Nous n’avons plus le choix d’être une force géologique parce que cela est déjà fait, ajoute Christophe Malaterre. Il faut donc nous tourner vers le futur et nous demander ce que nous pouvons faire pour que l’avenir se passe au mieux. «Il faut que l’humanité démontre qu’elle est capable d’assumer la responsabilité qu’elle s’est assignée sans le vouloir.»
L’humanité se montrera-t-elle à la hauteur de ce défi? Le débat sur l’Anthropocène servira-t-il à éveiller les consciences? On ne sait pas. «L’Anthropocène nous fait réfléchir sur le temps long des civilisations technologiquement avancées, conclut le philosophe. Si nous n’avons jamais reçu de signaux de civilisations extraterrestres, c’est peut-être parce que les civilisations technologiquement avancées ont une espérance de vie très courte. En tout cas, c’est une hypothèse.»
Un cours sur l’Anthropocène
Offert au trimestre d’hiver, le cours Anthropologie de l’Anthropocène porte sur les questions et enjeux que soulève l’influence croissante de l’activité humaine sur son environnement. Le cours est proposé, entre autres, dans le cadre de la nouvelle majeure en anthropologie du contemporain.

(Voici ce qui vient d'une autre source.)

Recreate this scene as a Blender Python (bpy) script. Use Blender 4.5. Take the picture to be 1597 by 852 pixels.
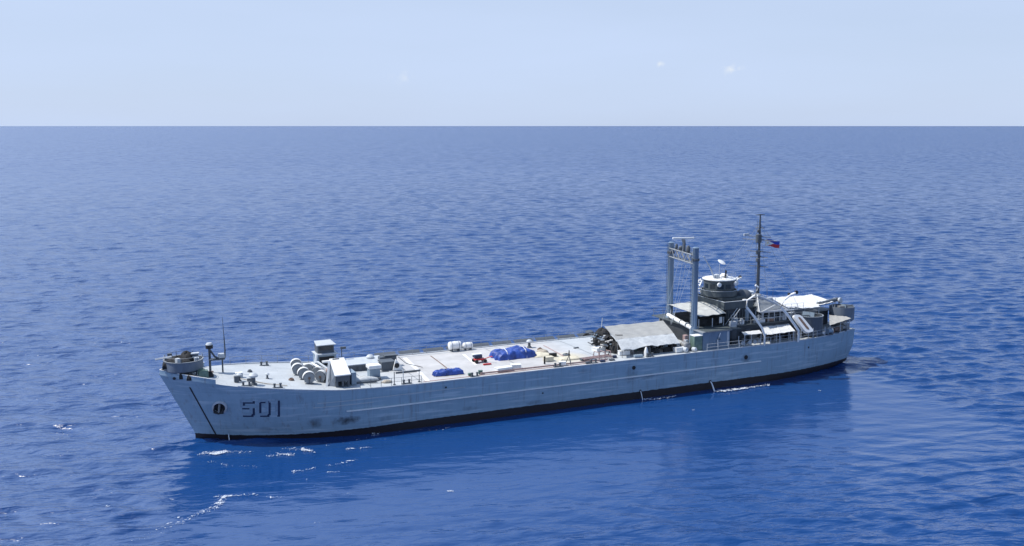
import bpy, bmesh, math, random
import numpy as np
from mathutils import Vector, Matrix
random.seed(7); rng = np.random.default_rng(11)
R = math.radians
for o in list(bpy.data.objects): bpy.data.objects.remove(o)
SC = bpy.context.scene
COL = SC.collection

# ------------------------------------------------------------ camera
YAW = 0.43218
cam_d = bpy.data.cameras.new('camera'); cam = bpy.data.objects.new('camera', cam_d); COL.objects.link(cam)
cam.location = (-58.25, -115.99, 35.67)
cam.rotation_euler = (math.pi/2-0.14753, 0, -YAW)
cam_d.sensor_width = 36; cam_d.lens = 34.86; cam_d.clip_start = 1; cam_d.clip_end = 200000
SC.camera = cam
SC.render.resolution_x = 1024; SC.render.resolution_y = 546

# ------------------------------------------------------------ sky, sun, exposure
SUN_EL, SUN_AZ = R(57), R(-63)           # azimuth measured from +Y towards +X
w = bpy.data.worlds.new('World'); SC.world = w; w.use_nodes = True
nt = w.node_tree; nt.nodes.clear()
def N(nt, kind, **kw):
    n = nt.nodes.new(kind)
    for k, v in kw.items():
        if k.startswith('i_'): n.inputs[int(k[2:])].default_value = v
        else: setattr(n, k, v)
    return n
def Lk(nt, a, b): nt.links.new(a, b)
def math_n(nt, op, a, b=None, clamp=False):
    n = nt.nodes.new('ShaderNodeMath'); n.operation = op; n.use_clamp = clamp
    for i, x in enumerate((a, b)):
        if x is None: continue
        if isinstance(x, (int, float)): n.inputs[i].default_value = x
        else: nt.links.new(x, n.inputs[i])
    return n.outputs[0]
def mixc(nt, f, a, b, mode='MIX'):
    n = nt.nodes.new('ShaderNodeMix'); n.data_type = 'RGBA'; n.blend_type = mode
    for i, x in ((0, f), (6, a), (7, b)):
        if isinstance(x, (int, float)): n.inputs[i].default_value = x
        elif isinstance(x, tuple): n.inputs[i].default_value = (*x, 1)[:4]
        else: nt.links.new(x, n.inputs[i])
    return n.outputs[2]
sky = N(nt, 'ShaderNodeTexSky', sky_type='NISHITA', sun_disc=False, sun_elevation=SUN_EL, sun_rotation=SUN_AZ,
        altitude=0, air_density=1.0, dust_density=0.6, ozone_density=3.0)
tc = N(nt, 'ShaderNodeTexCoord')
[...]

Mise à jour: la Commission a tranché
Depuis la publication de cet article, le sous-comité créé par la Commission internationale de stratigraphie pour éclairer la question de l’Anthropocène a tranché. En mars 2024, ses membres ont refusé à 12 voix contre 4 de reconnaître qu’une nouvelle époque géologique avait commencé dans les années 1950. Le professeur du Département d’histoire Yves Gingras a publié en juin 2024 dans la revue française Pour la science un article qui revient sur ce vote. Dans L’«anthropocène», science ou convention?, l’historien des sciences montre bien que ce débat n’est pas «purement scientifique» et que le terme «anthropocène» est «un enjeu de luttes de nature plus politique et idéologique que proprement scientifique».